INFORMATION SHOWN

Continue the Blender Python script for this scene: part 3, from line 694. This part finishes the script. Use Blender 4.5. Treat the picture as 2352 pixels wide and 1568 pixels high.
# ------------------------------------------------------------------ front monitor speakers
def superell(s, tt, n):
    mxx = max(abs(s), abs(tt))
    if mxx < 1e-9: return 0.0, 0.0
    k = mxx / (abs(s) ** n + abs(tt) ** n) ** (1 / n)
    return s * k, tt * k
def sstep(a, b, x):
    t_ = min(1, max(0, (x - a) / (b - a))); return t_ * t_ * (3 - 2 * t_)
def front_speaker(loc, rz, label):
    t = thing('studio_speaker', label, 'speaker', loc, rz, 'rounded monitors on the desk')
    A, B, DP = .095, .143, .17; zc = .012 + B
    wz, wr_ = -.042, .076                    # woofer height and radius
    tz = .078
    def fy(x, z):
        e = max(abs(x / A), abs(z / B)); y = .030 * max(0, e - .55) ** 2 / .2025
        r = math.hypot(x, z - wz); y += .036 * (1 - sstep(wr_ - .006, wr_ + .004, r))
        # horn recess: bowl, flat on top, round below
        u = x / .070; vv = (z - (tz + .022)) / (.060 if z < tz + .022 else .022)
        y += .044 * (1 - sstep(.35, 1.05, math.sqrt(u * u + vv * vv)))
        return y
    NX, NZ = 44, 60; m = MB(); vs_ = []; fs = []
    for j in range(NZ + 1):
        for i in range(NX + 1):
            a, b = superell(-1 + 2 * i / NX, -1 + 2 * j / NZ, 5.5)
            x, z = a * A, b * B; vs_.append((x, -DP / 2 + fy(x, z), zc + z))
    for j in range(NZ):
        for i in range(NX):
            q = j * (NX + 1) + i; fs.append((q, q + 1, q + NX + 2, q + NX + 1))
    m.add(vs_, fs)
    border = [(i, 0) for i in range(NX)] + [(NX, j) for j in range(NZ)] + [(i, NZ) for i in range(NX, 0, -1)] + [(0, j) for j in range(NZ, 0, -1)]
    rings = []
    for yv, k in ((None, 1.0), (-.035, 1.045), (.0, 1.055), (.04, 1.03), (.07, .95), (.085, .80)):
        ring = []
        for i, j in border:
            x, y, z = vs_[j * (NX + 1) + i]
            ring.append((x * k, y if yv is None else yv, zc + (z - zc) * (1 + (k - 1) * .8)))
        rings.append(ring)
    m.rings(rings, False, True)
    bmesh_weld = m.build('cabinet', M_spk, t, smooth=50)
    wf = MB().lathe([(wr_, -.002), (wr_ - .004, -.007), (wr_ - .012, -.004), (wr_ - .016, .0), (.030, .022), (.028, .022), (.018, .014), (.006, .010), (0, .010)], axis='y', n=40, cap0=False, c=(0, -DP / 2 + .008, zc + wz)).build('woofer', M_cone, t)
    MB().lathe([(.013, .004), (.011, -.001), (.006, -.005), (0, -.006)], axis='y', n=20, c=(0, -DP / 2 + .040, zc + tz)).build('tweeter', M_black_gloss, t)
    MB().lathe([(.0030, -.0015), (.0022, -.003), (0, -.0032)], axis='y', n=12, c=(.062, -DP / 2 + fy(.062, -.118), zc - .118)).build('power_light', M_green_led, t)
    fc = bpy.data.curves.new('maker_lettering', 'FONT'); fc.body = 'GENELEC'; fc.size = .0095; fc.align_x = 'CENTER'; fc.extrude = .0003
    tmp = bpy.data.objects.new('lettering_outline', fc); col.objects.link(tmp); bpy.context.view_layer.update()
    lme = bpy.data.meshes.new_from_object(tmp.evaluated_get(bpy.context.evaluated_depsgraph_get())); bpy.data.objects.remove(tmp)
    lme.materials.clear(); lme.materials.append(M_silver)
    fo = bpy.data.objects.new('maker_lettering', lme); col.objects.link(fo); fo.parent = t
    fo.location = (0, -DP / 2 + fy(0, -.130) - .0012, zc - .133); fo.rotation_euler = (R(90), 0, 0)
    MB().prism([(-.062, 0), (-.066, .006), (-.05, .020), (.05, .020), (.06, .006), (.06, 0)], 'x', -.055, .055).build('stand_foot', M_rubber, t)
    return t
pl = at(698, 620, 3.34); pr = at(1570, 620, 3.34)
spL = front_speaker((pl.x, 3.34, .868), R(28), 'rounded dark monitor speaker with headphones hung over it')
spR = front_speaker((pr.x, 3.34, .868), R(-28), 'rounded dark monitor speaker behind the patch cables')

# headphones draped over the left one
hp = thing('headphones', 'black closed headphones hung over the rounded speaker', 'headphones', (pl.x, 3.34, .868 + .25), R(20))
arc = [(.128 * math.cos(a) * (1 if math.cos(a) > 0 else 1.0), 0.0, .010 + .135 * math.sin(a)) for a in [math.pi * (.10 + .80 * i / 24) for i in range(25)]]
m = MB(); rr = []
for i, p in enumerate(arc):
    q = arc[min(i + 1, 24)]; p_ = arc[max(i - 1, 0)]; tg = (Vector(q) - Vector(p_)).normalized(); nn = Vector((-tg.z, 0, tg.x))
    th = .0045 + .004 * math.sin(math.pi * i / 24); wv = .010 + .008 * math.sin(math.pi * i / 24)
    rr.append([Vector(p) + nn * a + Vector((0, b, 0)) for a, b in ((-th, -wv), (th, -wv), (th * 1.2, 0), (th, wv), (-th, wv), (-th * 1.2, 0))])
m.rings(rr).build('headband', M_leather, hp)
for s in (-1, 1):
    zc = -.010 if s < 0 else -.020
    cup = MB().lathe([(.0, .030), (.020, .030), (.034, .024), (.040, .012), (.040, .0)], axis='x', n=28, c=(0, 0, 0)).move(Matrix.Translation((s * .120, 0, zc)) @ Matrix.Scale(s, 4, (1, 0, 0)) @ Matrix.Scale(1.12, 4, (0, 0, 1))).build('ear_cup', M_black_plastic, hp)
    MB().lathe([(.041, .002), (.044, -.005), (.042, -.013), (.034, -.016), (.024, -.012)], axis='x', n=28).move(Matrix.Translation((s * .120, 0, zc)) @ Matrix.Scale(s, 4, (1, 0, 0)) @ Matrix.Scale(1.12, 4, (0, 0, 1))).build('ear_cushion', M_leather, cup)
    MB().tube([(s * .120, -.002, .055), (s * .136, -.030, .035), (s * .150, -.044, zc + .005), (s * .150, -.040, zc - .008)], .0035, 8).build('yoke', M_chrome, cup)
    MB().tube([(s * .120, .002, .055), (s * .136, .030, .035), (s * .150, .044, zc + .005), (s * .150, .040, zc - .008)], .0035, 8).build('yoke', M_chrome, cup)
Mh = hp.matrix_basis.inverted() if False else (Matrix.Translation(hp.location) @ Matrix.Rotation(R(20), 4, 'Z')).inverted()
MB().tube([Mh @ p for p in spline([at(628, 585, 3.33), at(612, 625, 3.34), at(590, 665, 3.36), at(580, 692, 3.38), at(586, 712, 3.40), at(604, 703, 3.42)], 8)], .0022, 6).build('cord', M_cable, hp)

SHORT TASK
Reproduce the listing above word for word.

OUTPUT FOR THIS EXERCISE
Continue the Blender Python script for this scene: part 3, from line 694. This part finishes the script. Use Blender 4.5. Treat the picture as 2352 pixels wide and 1568 pixels high.
# ------------------------------------------------------------------ front monitor speakers
def superell(s, tt, n):
    mxx = max(abs(s), abs(tt))
    if mxx < 1e-9: return 0.0, 0.0
    k = mxx / (abs(s) ** n + abs(tt) ** n) ** (1 / n)
    return s * k, tt * k
def sstep(a, b, x):
    t_ = min(1, max(0, (x - a) / (b - a))); return t_ * t_ * (3 - 2 * t_)
def front_speaker(loc, rz, label):
    t = thing('studio_speaker', label, 'speaker', loc, rz, 'rounded monitors on the desk')
    A, B, DP = .095, .143, .17; zc = .012 + B
    wz, wr_ = -.042, .076                    # woofer height and radius
    tz = .078
    def fy(x, z):
        e = max(abs(x / A), abs(z / B)); y = .030 * max(0, e - .55) ** 2 / .2025
        r = math.hypot(x, z - wz); y += .036 * (1 - sstep(wr_ - .006, wr_ + .004, r))
        # horn recess: bowl, flat on top, round below
        u = x / .070; vv = (z - (tz + .022)) / (.060 if z < tz + .022 else .022)
        y += .044 * (1 - sstep(.35, 1.05, math.sqrt(u * u + vv * vv)))
        return y
    NX, NZ = 44, 60; m = MB(); vs_ = []; fs = []
    for j in range(NZ + 1):
        for i in range(NX + 1):
            a, b = superell(-1 + 2 * i / NX, -1 + 2 * j / NZ, 5.5)
            x, z = a * A, b * B; vs_.append((x, -DP / 2 + fy(x, z), zc + z))
    for j in range(NZ):
        for i in range(NX):
            q = j * (NX + 1) + i; fs.append((q, q + 1, q + NX + 2, q + NX + 1))
    m.add(vs_, fs)
    border = [(i, 0) for i in range(NX)] + [(NX, j) for j in range(NZ)] + [(i, NZ) for i in range(NX, 0, -1)] + [(0, j) for j in range(NZ, 0, -1)]
    rings = []
    for yv, k in ((None, 1.0), (-.035, 1.045), (.0, 1.055), (.04, 1.03), (.07, .95), (.085, .80)):
        ring = []
        for i, j in border:
            x, y, z = vs_[j * (NX + 1) + i]
            ring.append((x * k, y if yv is None else yv, zc + (z - zc) * (1 + (k - 1) * .8)))
        rings.append(ring)
    m.rings(rings, False, True)
    bmesh_weld = m.build('cabinet', M_spk, t, smooth=50)
    wf = MB().lathe([(wr_, -.002), (wr_ - .004, -.007), (wr_ - .012, -.004), (wr_ - .016, .0), (.030, .022), (.028, .022), (.018, .014), (.006, .010), (0, .010)], axis='y', n=40, cap0=False, c=(0, -DP / 2 + .008, zc + wz)).build('woofer', M_cone, t)
    MB().lathe([(.013, .004), (.011, -.001), (.006, -.005), (0, -.006)], axis='y', n=20, c=(0, -DP / 2 + .040, zc + tz)).build('tweeter', M_black_gloss, t)
    MB().lathe([(.0030, -.0015), (.0022, -.003), (0, -.0032)], axis='y', n=12, c=(.062, -DP / 2 + fy(.062, -.118), zc - .118)).build('power_light', M_green_led, t)
    fc = bpy.data.curves.new('maker_lettering', 'FONT'); fc.body = 'GENELEC'; fc.size = .0095; fc.align_x = 'CENTER'; fc.extrude = .0003
    tmp = bpy.data.objects.new('lettering_outline', fc); col.objects.link(tmp); bpy.context.view_layer.update()
    lme = bpy.data.meshes.new_from_object(tmp.evaluated_get(bpy.context.evaluated_depsgraph_get())); bpy.data.objects.remove(tmp)
    lme.materials.clear(); lme.materials.append(M_silver)
    fo = bpy.data.objects.new('maker_lettering', lme); col.objects.link(fo); fo.parent = t
    fo.location = (0, -DP / 2 + fy(0, -.130) - .0012, zc - .133); fo.rotation_euler = (R(90), 0, 0)
    MB().prism([(-.062, 0), (-.066, .006), (-.05, .020), (.05, .020), (.06, .006), (.06, 0)], 'x', -.055, .055).build('stand_foot', M_rubber, t)
    return t
pl = at(698, 620, 3.34); pr = at(1570, 620, 3.34)
spL = front_speaker((pl.x, 3.34, .868), R(28), 'rounded dark monitor speaker with headphones hung over it')
spR = front_speaker((pr.x, 3.34, .868), R(-28), 'rounded dark monitor speaker behind the patch cables')

# headphones draped over the left one
hp = thing('headphones', 'black closed headphones hung over the rounded speaker', 'headphones', (pl.x, 3.34, .868 + .25), R(20))
arc = [(.128 * math.cos(a) * (1 if math.cos(a) > 0 else 1.0), 0.0, .010 + .135 * math.sin(a)) for a in [math.pi * (.10 + .80 * i / 24) for i in range(25)]]
m = MB(); rr = []
for i, p in enumerate(arc):
    q = arc[min(i + 1, 24)]; p_ = arc[max(i - 1, 0)]; tg = (Vector(q) - Vector(p_)).normalized(); nn = Vector((-tg.z, 0, tg.x))
    th = .0045 + .004 * math.sin(math.pi * i / 24); wv = .010 + .008 * math.sin(math.pi * i / 24)
    rr.append([Vector(p) + nn * a + Vector((0, b, 0)) for a, b in ((-th, -wv), (th, -wv), (th * 1.2, 0), (th, wv), (-th, wv), (-th * 1.2, 0))])
m.rings(rr).build('headband', M_leather, hp)
for s in (-1, 1):
    zc = -.010 if s < 0 else -.020
    cup = MB().lathe([(.0, .030), (.020, .030), (.034, .024), (.040, .012), (.040, .0)], axis='x', n=28, c=(0, 0, 0)).move(Matrix.Translation((s * .120, 0, zc)) @ Matrix.Scale(s, 4, (1, 0, 0)) @ Matrix.Scale(1.12, 4, (0, 0, 1))).build('ear_cup', M_black_plastic, hp)
    MB().lathe([(.041, .002), (.044, -.005), (.042, -.013), (.034, -.016), (.024, -.012)], axis='x', n=28).move(Matrix.Translation((s * .120, 0, zc)) @ Matrix.Scale(s, 4, (1, 0, 0)) @ Matrix.Scale(1.12, 4, (0, 0, 1))).build('ear_cushion', M_leather, cup)
    MB().tube([(s * .120, -.002, .055), (s * .136, -.030, .035), (s * .150, -.044, zc + .005), (s * .150, -.040, zc - .008)], .0035, 8).build('yoke', M_chrome, cup)
    MB().tube([(s * .120, .002, .055), (s * .136, .030, .035), (s * .150, .044, zc + .005), (s * .150, .040, zc - .008)], .0035, 8).build('yoke', M_chrome, cup)
Mh = hp.matrix_basis.inverted() if False else (Matrix.Translation(hp.location) @ Matrix.Rotation(R(20), 4, 'Z')).inverted()
MB().tube([Mh @ p for p in spline([at(628, 585, 3.33), at(612, 625, 3.34), at(590, 665, 3.36), at(580, 692, 3.38), at(586, 712, 3.40), at(604, 703, 3.42)], 8)], .0022, 6).build('cord', M_cable, hp)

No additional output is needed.